The first volume of Mary Moorman's great biography of William Wordsworth came out in 1957, the second in 1966. Early Years, 1770-1803, though we owe to it many insights that have become part of our awareness of the poet, has been overtaken by time and 40 years of intensive scholarship. Later Years is another matter. There has been far less scholarly movement in the period that it covers, but it is in any case one of those books that last by virtue of the author's special relationship to the subject.

The death of William and Dorothy's beloved younger brother, John, in 1805; the breakdown of the poet's relationship with Coleridge in 1810; the deaths of the children in 1812 were all of them things that touched Mary deeply, bringing out some of her finest and most sympathetic writing. The historian in her too found scope in Wordsworth's response - sometimes surprising (as in his advocating of worker-

capitalism in 1835) - to events and political trends. The ageing poet emerges from her narrative as stronger, more human, suffering, resilient than we had supposed. Her handling of the 'Close of the Day' is not likely to be bettered.

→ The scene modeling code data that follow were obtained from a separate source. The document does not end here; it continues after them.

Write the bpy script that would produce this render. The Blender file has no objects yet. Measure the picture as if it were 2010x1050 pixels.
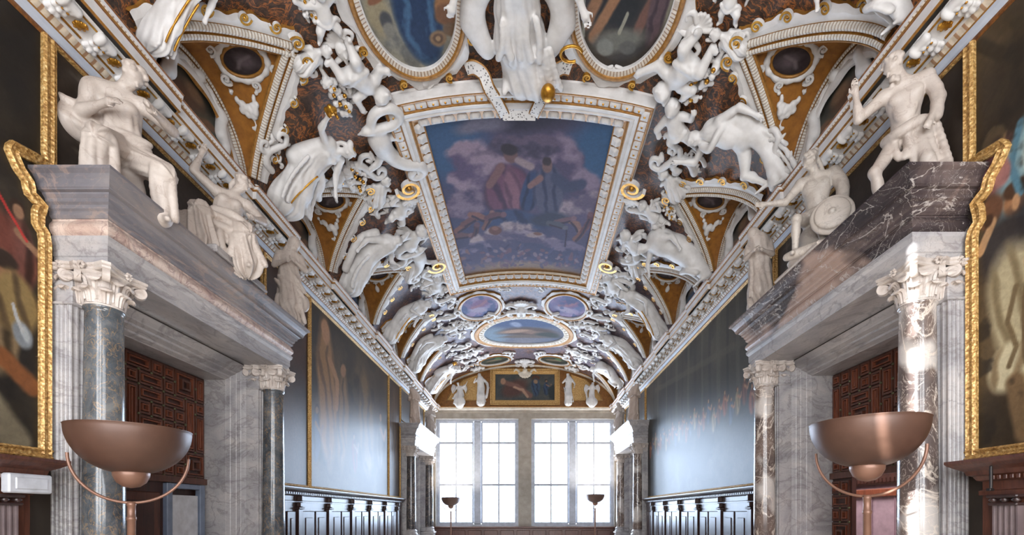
import bpy, math, random
import numpy as np
from mathutils import Vector, Matrix

random.seed(7)
RNG = np.random.default_rng(7)
SC = bpy.context.scene
COL = SC.collection
PI = math.pi

# ---------------------------------------------------------------- camera constants (measured)
CX, CZ, F, VX, VY = 0.155, 1.65, 900.0, 1036.0, 1005.0
W = 4.715                                   # half width of the hall
YE, YB = 22.9, -2.6                         # far and near end walls
A, H0, B = 4.55, 5.2, 2.1                   # vault ellipse (heights above eye level)
XF, XA = 4.46, 3.26                         # lunette foot / apex distance from the axis
PERIOD, VW = 2.98, 2.24                     # bay length, lunette width
FOOT = 7.70                                 # far foot of the first visible lunette

# ---------------------------------------------------------------- objects
ORG = {}
def tag(o, label=None, cat=None, group=None, kind=None):
    if label: o['label'] = label
    if cat: o['category'] = cat
    if group: o['group'] = group
    if kind: o['kind'] = kind
    return o

def empty(name, loc, label=None, cat=None, group=None, kind=None):
    o = bpy.data.objects.new(name, None)
    COL.objects.link(o)
    o.location = loc
    ORG[o.name] = np.array(loc, float)
    return tag(o, label, cat, group, kind)

class MB:
    def __init__(s):
        s.v, s.f, s.m, s.uv, s.sm, s.n = [], [], [], [], [], 0
    def add(s, V, Fs, m=0, uv=None, smooth=False):
        V = np.asarray(V, float).reshape(-1, 3)
        k = s.n
        s.v.append(V)
        s.uv.append(np.zeros((len(V), 2)) if uv is None else np.asarray(uv, float))
        s.n += len(V)
        for i, f in enumerate(Fs):
            s.f.append([j + k for j in f])
            s.m.append(m if isinstance(m, int) else m[i])
            s.sm.append(smooth)
        return s
    def box(s, x0, x1, y0, y1, z0, z1, m=0):
        x0, x1 = min(x0, x1), max(x0, x1); y0, y1 = min(y0, y1), max(y0, y1); z0, z1 = min(z0, z1), max(z0, z1)
        V = [(x, y, z) for x in (x0, x1) for y in (y0, y1) for z in (z0, z1)]
        return s.add(V, [(0, 1, 3, 2), (4, 6, 7, 5), (0, 4, 5, 1), (2, 3, 7, 6), (0, 2, 6, 4), (1, 5, 7, 3)], m)
    def bbox(s, x0, x1, y0, y1, z0, z1, b=0.01, m=0):
        """box with chamfered edges"""
        x0, x1 = min(x0, x1), max(x0, x1); y0, y1 = min(y0, y1), max(y0, y1); z0, z1 = min(z0, z1), max(z0, z1)
        c = np.array([(x0 + x1) / 2, (y0 + y1) / 2, (z0 + z1) / 2]); h = np.array([x1 - x0, y1 - y0, z1 - z0]) / 2
        b = min(b, h.min() * 0.9)
        rings = []
        for z, ins in ((-h[2], b), (-h[2] + b, 0), (h[2] - b, 0), (h[2], b)):
            hx, hy = h[0] - ins, h[1] - ins
            cc = b if ins == 0 else b * 0.4
            rings.append([(-hx + cc, -hy, z), (hx - cc, -hy, z), (hx, -hy + cc, z), (hx, hy - cc, z), (hx - cc, hy, z), (-hx + cc, hy, z), (-hx, hy - cc, z), (-hx, -hy + cc, z)])
        V = np.array(rings).reshape(-1, 3) + c
        Fs = [tuple(range(7, -1, -1)), tuple(range(24, 32))]
        for r in range(3):
            for i in range(8):
                j = (i + 1) % 8
                Fs.append((r * 8 + i, r * 8 + j, r * 8 + 8 + j, r * 8 + 8 + i))
        return s.add(V, Fs, m)
    def grid(s, P, m=0, smooth=False, closeu=False, closev=False, uv=None):
        """P: array nu x nv x 3; m may be a list per v-strip"""
        P = np.asarray(P, float); nu, nv = P.shape[:2]
        Fs, ms = [], []
        for i in range(nu if closeu else nu - 1):
            for j in range(nv if closev else nv - 1):
                i2, j2 = (i + 1) % nu, (j + 1) % nv
                Fs.append((i * nv + j, i2 * nv + j, i2 * nv + j2, i * nv + j2))
                ms.append(m if isinstance(m, int) else m[j])
        return s.add(P.reshape(-1, 3), Fs, ms, None if uv is None else np.asarray(uv).reshape(-1, 2), smooth)
    def lathe(s, prof, c=(0, 0, 0), n=32, m=0, smooth=True, sx=1.0, sy=1.0, cap=True, a0=0.0):
        prof = np.asarray(prof, float)
        t = a0 + np.arange(n) * 2 * PI / n
        P = np.zeros((n, len(prof), 3))
        P[:, :, 0] = c[0] + np.cos(t)[:, None] * prof[None, :, 0] * sx
        P[:, :, 1] = c[1] + np.sin(t)[:, None] * prof[None, :, 0] * sy
        P[:, :, 2] = c[2] + prof[None, :, 1]
        s.grid(P, m, smooth, closeu=True)
        if cap:
            for k in (0, -1):
                if prof[k, 0] > 1e-5:
                    s.add(P[:, k], [tuple(range(n))], m if isinstance(m, int) else m[k])
        return s
    def sweep(s, path, up, prof, m=0, closed=False, closedprof=False, smooth=False, scale=None, cap=True):
        path = np.asarray(path, float); n = len(path)
        up = np.asarray(up, float)
        if up.ndim == 1: up = np.repeat(up[None], n, 0)
        T = np.empty_like(path)
        if closed:
            T = np.roll(path, -1, 0) - np.roll(path, 1, 0)
        else:
            T[1:-1] = path[2:] - path[:-2]; T[0] = path[1] - path[0]; T[-1] = path[-1] - path[-2]
        T /= np.linalg.norm(T, axis=1, keepdims=True) + 1e-12
        S = np.cross(T, up); S /= np.linalg.norm(S, axis=1, keepdims=True) + 1e-12
        U = np.cross(S, T)
        prof = np.asarray(prof, float)
        sc = np.ones(n) if scale is None else np.asarray(scale, float)
        P = path[:, None] + S[:, None] * prof[None, :, 0, None] * sc[:, None, None] + U[:, None] * prof[None, :, 1, None] * sc[:, None, None]
        L = np.concatenate([[0], np.cumsum(np.linalg.norm(np.diff(path, axis=0), axis=1))])
        PL = np.concatenate([[0], np.cumsum(np.linalg.norm(np.diff(prof, axis=0), axis=1))])
        uv = np.stack(np.broadcast_arrays(L[:, None], PL[None, :]), -1)
        s.grid(P, m, smooth, closed, closedprof, uv)
        if cap and not closed and len(prof) > 2:
            for k in (0, -1):
                s.add(P[k], [tuple(range(len(prof)))], m if isinstance(m, int) else m[0])
        return s
    def tube(s, path, r, n=8, m=0, closed=False, up=(0.13, 0.29, 0.95)):
        path = np.asarray(path, float)
        r = np.broadcast_to(np.asarray(r, float), (len(path),))
        t = np.arange(n) * 2 * PI / n
        return s.sweep(path, np.array(up, float), np.stack([np.cos(t), np.sin(t)], 1), m, closed, True, True, scale=r)
    def xform(s, M):
        R = np.array(M.to_3x3()); T = np.array(M.translation)
        s.v = [v @ R.T + T for v in s.v]
        return s
    def build(s, name, mats, parent=None, label=None, cat=None, group=None, kind=None, origin=None, smooth=None, cols=None):
        V = np.concatenate(s.v) if s.v else np.zeros((0, 3))
        if parent is not None:
            org = ORG[parent.name]
        elif origin is not None:
            org = np.array(origin, float)
        else:
            lo, hi = V.min(0), V.max(0)
            org = np.array([(lo[0] + hi[0]) / 2, (lo[1] + hi[1]) / 2, lo[2]])
        me = bpy.data.meshes.new(name)
        me.from_pydata((V - org).tolist(), [], s.f)
        if not isinstance(mats, (list, tuple)): mats = [mats]
        for m in mats: me.materials.append(m)
        if len(mats) > 1: me.polygons.foreach_set('material_index', s.m)
        me.polygons.foreach_set('use_smooth', [bool(x) for x in s.sm] if smooth is None else [smooth] * len(s.f))
        uvl = me.uv_layers.new(name='UVMap')
        UV = np.concatenate(s.uv)
        li = np.empty(len(me.loops), np.int32); me.loops.foreach_get('vertex_index', li)
        uvl.data.foreach_set('uv', UV[li].astype(np.float32).ravel())
        if cols is not None:
            ca = me.color_attributes.new('Col', 'FLOAT_COLOR', 'POINT')
            c4 = np.ones((len(V), 4), np.float32); c4[:, :3] = cols
            ca.data.foreach_set('color', c4.ravel())
        me.update()
        o = bpy.data.objects.new(name, me)
        COL.objects.link(o)
        if parent is not None:
            o.parent = parent
        else:
            o.location = org
        ORG[o.name] = org
        return tag(o, label, cat, group, kind)

def dup(o, parent=None):
    c = o.copy(); COL.objects.link(c)
    if parent is not None: c.parent = parent
    ORG[c.name] = ORG[o.name]
    for ch in list(o.children): dup(ch, c)
    return c

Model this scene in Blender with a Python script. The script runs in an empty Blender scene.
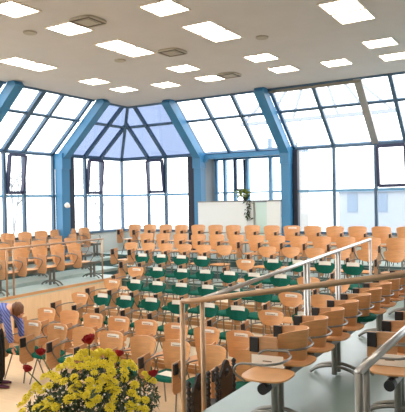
import bpy, bmesh, math, random
from mathutils import Vector, Matrix
random.seed(7)
sc = bpy.context.scene
COL = sc.collection
# ------------------------------------------------------------------ camera
cd = bpy.data.cameras.new('camera'); cam = bpy.data.objects.new('camera', cd); COL.objects.link(cam)
fw = Vector((-0.52385, 0.85173, -0.011134)); rt = Vector((0.851758, 0.523639, -0.017627)); up = rt.cross(fw)
m = Matrix((rt, up, -fw)).transposed().to_4x4(); m.translation = Vector((11.93, -14.446, 2.8))
cam.matrix_world = m
cd.sensor_fit = 'HORIZONTAL'; cd.sensor_width = 36; cd.lens = 50.906; cd.clip_start = .05; cd.clip_end = 300
sc.camera = cam
# ------------------------------------------------------------------ world, exposure
w = bpy.data.worlds.new('overcast_sky'); sc.world = w; w.use_nodes = True
bg = w.node_tree.nodes['Background']; bg.inputs[0].default_value = (0.93, 0.97, 1.0, 1); bg.inputs[1].default_value = 2.7
sc.view_settings.view_transform = 'Standard'; sc.view_settings.look = 'None'
sc.view_settings.exposure = 0.85; sc.view_settings.gamma = 1.0; sc.view_settings.use_curve_mapping = False
LAMP = 13.0

# ------------------------------------------------------------------ materials
def lin(c):
    return tuple(((v/255)/12.92 if v/255 <= .04045 else ((v/255+.055)/1.055)**2.4) for v in c) + (1,)
def mat(name, rgb, rough=.5, metal=0, noise=0, scale=20, stretch=(1,1,1), bump=0, spec=.5, rgb2=None):
    M = bpy.data.materials.new(name); M.use_nodes = True
    nt = M.node_tree; b = nt.nodes['Principled BSDF']
    b.inputs['Roughness'].default_value = rough; b.inputs['Metallic'].default_value = metal
    b.inputs['Specular IOR Level'].default_value = spec
    c = lin(rgb); b.inputs['Base Color'].default_value = c
    if noise or rgb2:
        tc = nt.nodes.new('ShaderNodeTexCoord'); mp = nt.nodes.new('ShaderNodeMapping'); mp.inputs['Scale'].default_value = stretch
        n = nt.nodes.new('ShaderNodeTexNoise'); n.inputs['Scale'].default_value = scale; n.inputs['Detail'].default_value = 3
        nt.links.new(tc.outputs['Object'], mp.inputs[0]); nt.links.new(mp.outputs[0], n.inputs['Vector'])
        r = nt.nodes.new('ShaderNodeValToRGB')
        r.color_ramp.elements[0].position = .3; r.color_ramp.elements[1].position = .7
        c2 = lin(rgb2) if rgb2 else tuple(min(1, v*(1+noise)) for v in c[:3])+(1,)
        c1 = c if rgb2 else tuple(v*(1-noise) for v in c[:3])+(1,)
        r.color_ramp.elements[0].color = c1; r.color_ramp.elements[1].color = c2
        nt.links.new(n.outputs[0], r.inputs[0]); nt.links.new(r.outputs[0], b.inputs['Base Color'])
        if bump:
            bp = nt.nodes.new('ShaderNodeBump'); bp.inputs['Strength'].default_value = bump; bp.inputs['Distance'].default_value = .01
            nt.links.new(n.outputs[0], bp.inputs['Height']); nt.links.new(bp.outputs[0], b.inputs['Normal'])
    return M
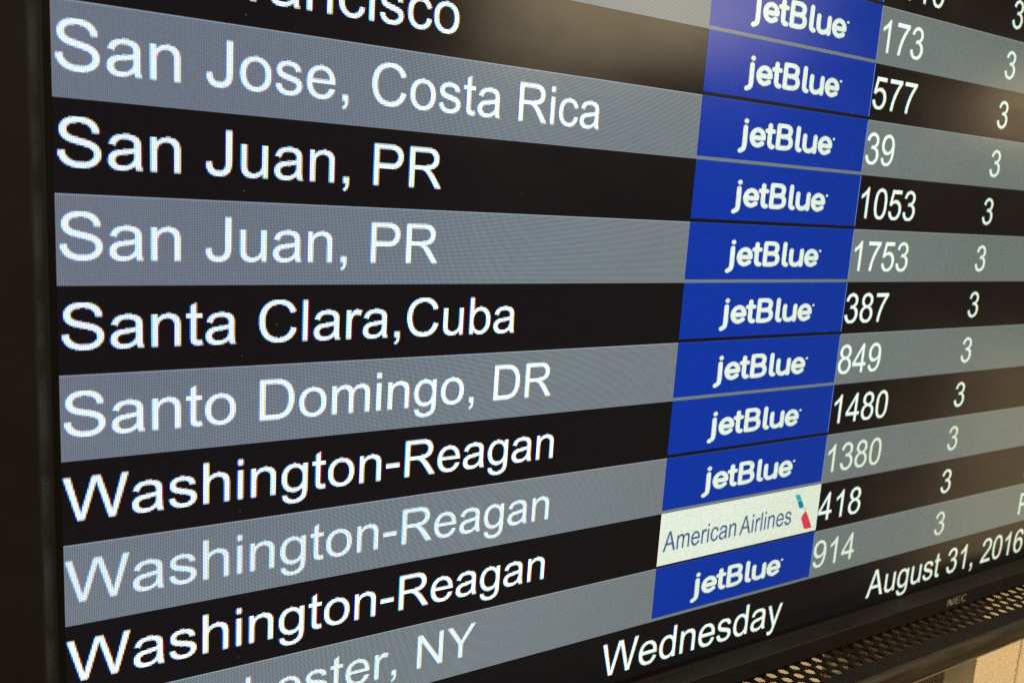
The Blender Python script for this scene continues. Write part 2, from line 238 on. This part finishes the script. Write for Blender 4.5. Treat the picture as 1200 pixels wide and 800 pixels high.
'8': (1139, "M362 795 Q250 836 196 912 Q142 988 142 1094 Q142 1254 257 1363 Q372 1472 563 1472 Q755 1472 872 1360.5 Q989 1249 989 1089 Q989 987 935.5 911.5 Q882 836 773 795 Q908 751 978.5 653 Q1049 555 1049 419 Q1049 231 916 103 Q783 -25 566 -25 Q349 -25 216 103.5 Q83 232 83 424 Q83 567 155.5 663.5 Q228 760 362 795 M326 1100 Q326 996 393 930 Q460 864 567 864 Q671 864 737.5 929.5 Q804 995 804 1090 Q804 1189 735.5 1256.5 Q667 1324 565 1324 Q462 1324 394 1258 Q326 1192 326 1100 M268 423 Q268 346 304.5 274 Q341 202 413 162.5 Q485 123 568 123 Q697 123 781 206 Q865 289 865 417 Q865 547 778.5 632 Q692 717 562 717 Q435 717 351.5 633 Q268 549 268 423"),
'9': (1139, "M112 339 L285 355 Q307 233 369 178 Q431 123 528 123 Q611 123 673.5 161 Q736 199 776 262.5 Q816 326 843 434 Q870 542 870 654 Q870 666 869 690 Q815 604 721.5 550.5 Q628 497 519 497 Q337 497 211 629 Q85 761 85 977 Q85 1200 216.5 1336 Q348 1472 546 1472 Q689 1472 807.5 1395 Q926 1318 987.5 1175.5 Q1049 1033 1049 763 Q1049 482 988 315.5 Q927 149 806.5 62 Q686 -25 524 -25 Q352 -25 243 70.5 Q134 166 112 339 M849 986 Q849 1141 766.5 1232 Q684 1323 568 1323 Q448 1323 359 1225 Q270 1127 270 971 Q270 831 354.5 743.5 Q439 656 563 656 Q688 656 768.5 743.5 Q849 831 849 986"),
',': (569, "M182 0 L182 205 L387 205 L387 0 Q387 -113 347 -182.5 Q307 -252 220 -290 L170 -213 Q227 -188 254 -139.5 Q281 -91 284 0"),
'-': (682, "M65 440 L65 621 L618 621 L618 440"),
' ': (569, ""),
}
def outline(d):
    cs = []; cur = None; toks = d.replace('M', ' M ').replace('L', ' L ').replace('Q', ' Q ').split(); i = 0
    while i < len(toks):
        k = toks[i]
        if k == 'M': cur = [(float(toks[i + 1]), float(toks[i + 2]))]; cs.append(cur); i += 3
        elif k == 'L': cur.append((float(toks[i + 1]), float(toks[i + 2]))); i += 3
        else:
            x0, y0 = cur[-1]; x1, y1, x2, y2 = map(float, toks[i + 1:i + 5]); i += 5
            for s in range(1, 6):
                q = s / 5; a, b, c = (1 - q) ** 2, 2 * q * (1 - q), q * q
                cur.append((a * x0 + b * x1 + c * x2, a * y0 + b * y1 + c * y2))
    return cs
OUT = {k: outline(v[1]) for k, v in G.items()}
def text_groups(s, x, base, ex, ey):
    """every letter = one even-odd group of contours, in screen units (y down)"""
    gs = []
    for ch in s:
        if OUT[ch]:
            gs.append([[(x + px * ex / 2048, base - py * ey / 2048) for px, py in c] for c in OUT[ch]])
        x += G[ch][0] * ex / 2048
    return gs
def stroke(pts, rx, ry, closed=False):
    """polyline drawn with a round (elliptic) brush -> convex pieces"""
    k = rx / ry; q = [(x / k, y) for x, y in pts]; out = []
    for (x0, y0), (x1, y1) in zip(q, q[1:]):
        a = math.atan2(y1 - y0, x1 - x0); c = []
        for s in range(9): t = a + math.pi / 2 + math.pi * s / 8; c.append(((x0 + ry * math.cos(t)) * k, y0 + ry * math.sin(t)))
        for s in range(9): t = a - math.pi / 2 + math.pi * s / 8; c.append(((x1 + ry * math.cos(t)) * k, y1 + ry * math.sin(t)))
        out.append([c])
    return out
def curve(pts, n=6):
    """Catmull-Rom through the points"""
    p = [pts[0]] + list(pts) + [pts[-1]]; r = []
    for i in range(1, len(p) - 2):
        for s in range(n):
            t = s / n
            r.append(tuple(0.5 * (2 * p[i][k] + (p[i + 1][k] - p[i - 1][k]) * t + (2 * p[i - 1][k] - 5 * p[i][k] + 4 * p[i + 1][k] - p[i + 2][k]) * t * t + (3 * p[i][k] - p[i - 1][k] - 3 * p[i + 1][k] + p[i + 2][k]) * t ** 3) for k in (0, 1)))
    return r + [pts[-1]]
def arc(cx, cy, rx, ry, a0, a1, n=20):
    return [(cx + rx * math.cos(math.radians(a0 + (a1 - a0) * i / n)), cy + ry * math.sin(math.radians(a0 + (a1 - a0) * i / n))) for i in range(n + 1)]

# ---------------------------------------------------------------- drawing onto display pixels
def spans(group, y):
    xs = []
    for c in group:
        n = len(c)
        for i in range(n):
            (xa, ya), (xb, yb) = c[i], c[(i + 1) % n]
            if (ya <= y) != (yb <= y): xs.append(xa + (y - ya) * (xb - xa) / (yb - ya))
    xs.sort(); return list(zip(xs[::2], xs[1::2]))
def raster(layers, cleartype, gain=1.0):
    """layers: [(groups, fg, bg)] -> verts, faces, colors on whole display pixels (display units)"""
    verts, faces, cols = [], [], []
    for groups, fg, bgc in layers:
        lim = [(min(p[1] for c in g for p in c), max(p[1] for c in g for p in c), min(p[0] for c in g for p in c), max(p[0] for c in g for p in c)) for g in groups]
        y0 = math.floor(min(l[0] for l in lim) * PX) - 1; y1 = math.ceil(max(l[1] for l in lim) * PX) + 1
        x0 = math.floor(min(l[2] for l in lim) * PX) - 2; x1 = math.ceil(max(l[3] for l in lim) * PX) + 2
        n = (x1 - x0) * 3; lines = [0.25, 0.75] if cleartype else [0.125, 0.375, 0.625, 0.875]
        for j in range(y0, y1):
            sub = [0.0] * n; hit = False
            for f in lines:
                y = (j + f) / PX; sp = []
                for g, l in zip(groups, lim):
                    if l[0] <= y <= l[1]: sp += spans(g, y)
                if not sp: continue
                sp.sort(); mg = [list(sp[0])]
                for a, b in sp[1:]:
                    if a <= mg[-1][1]: mg[-1][1] = max(mg[-1][1], b)
                    else: mg.append([a, b])
                for a, b in mg:
                    hit = True
                    a = (a * PX - x0) * 3; b = (b * PX - x0) * 3
                    for k in range(int(a), min(int(b) + 1, n)):
                        sub[k] += max(0.0, min(b, k + 1) - max(a, k)) / len(lines)
            if not hit: continue
            if cleartype:
                ext = [0, 0] + sub + [0, 0]
                fil = [(ext[k + 1] + 4 * ext[k + 2] + ext[k + 3]) / 6 for k in range(n)]
            run = None
            for i in range(x1 - x0 + 1):
                if i < x1 - x0:
                    if cleartype: c = tuple(round(min(1, fil[i * 3 + k] * gain) * 6) for k in range(3))
                    else:
                        s = round(min(1, (sub[i * 3] + sub[i * 3 + 1] + sub[i * 3 + 2]) / 3 * gain) * 6); c = (s, s, s)
                else: c = (0, 0, 0)
                if run and run[1] != c:
                    if any(run[1]):
                        col = tuple(bgc[k] + (fg[k] - bgc[k]) * run[1][k] / 6 for k in range(3))
                        b0 = len(verts); xa, xb = (x0 + run[0]) * P, (x0 + i) * P; ya, yb = j * P, (j + 1) * P
                        verts += [tuple(V(xa, yb, 0)), tuple(V(xb, yb, 0)), tuple(V(xb, ya, 0)), tuple(V(xa, ya, 0))]
                        faces.append((b0, b0 + 1, b0 + 2, b0 + 3)); cols += [col] * 4
                    run = None
                if run is None: run = (i, c)
    return verts, faces, cols
def rects(rs):
    verts, faces, cols = [], [], []
    for x0, x1, y0, y1, c in rs:
        b0 = len(verts)
        verts += [tuple(V(x0, y1, 0)), tuple(V(x1, y1, 0)), tuple(V(x1, y0, 0)), tuple(V(x0, y0, 0))]
        faces.append((b0, b0 + 1, b0 + 2, b0 + 3)); cols += [c] * 4
    return verts, faces, cols

# ---------------------------------------------------------------- the wall behind
WZ = 3.5
wall = link('wall', *boxmesh(-30, 75, -30, 45, WZ + 0.35, WZ + 2.0), M_SEAM, kind='structure')
PW = 17.0; first = None
for i in range(6):
    x0 = 30.15 - PW * 3 + i * PW
    if first is None:
        first = link('wall_panel', *boxmesh(-PW / 2 + 0.05, PW / 2 - 0.05, -29.9, 44.9, WZ, WZ + 0.6, 0.06), M_WALL, wall)
        o = first
    else:
        o = first.copy(); COL.objects.link(o)
    o.location = V(x0 + PW / 2, 0, 0)

# ---------------------------------------------------------------- support post and perforated shelf
post = empty('mounting_post', V(20.6, 12.0, 2.0), 'brown square mounting post on the wall under the perforated shelf', 'post')
def local(vf, org): return [tuple(Vector(v) - V(*org)) for v in vf[0]], vf[1]
PO = (20.6, 12.0, 2.0)
link('post_tube', *local(boxmesh(19.9, 21.35, 9.95, 40, 0.47, 3.2, 0.06), PO), M_POST, post)
link('wall_flange', *local(boxmesh(19.2, 22.05, 12.8, 39, 3.2, 3.5, 0.04), PO), M_POST, post)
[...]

The close of Mary's day was peaceful. She became first Secretary, then Chairman, of the Wordsworth Trust, and retired in 1977. She lost John in 1989, living on good-humouredly like her namesake, the poet's wife, about whom she had written so well. Lovingly tended to, she died at home two weeks before her 89th birthday. Over Christmas she had enjoyed being read to from Dorothy's Journal, and discovered new inspiration in the dream of Prelude Book Five.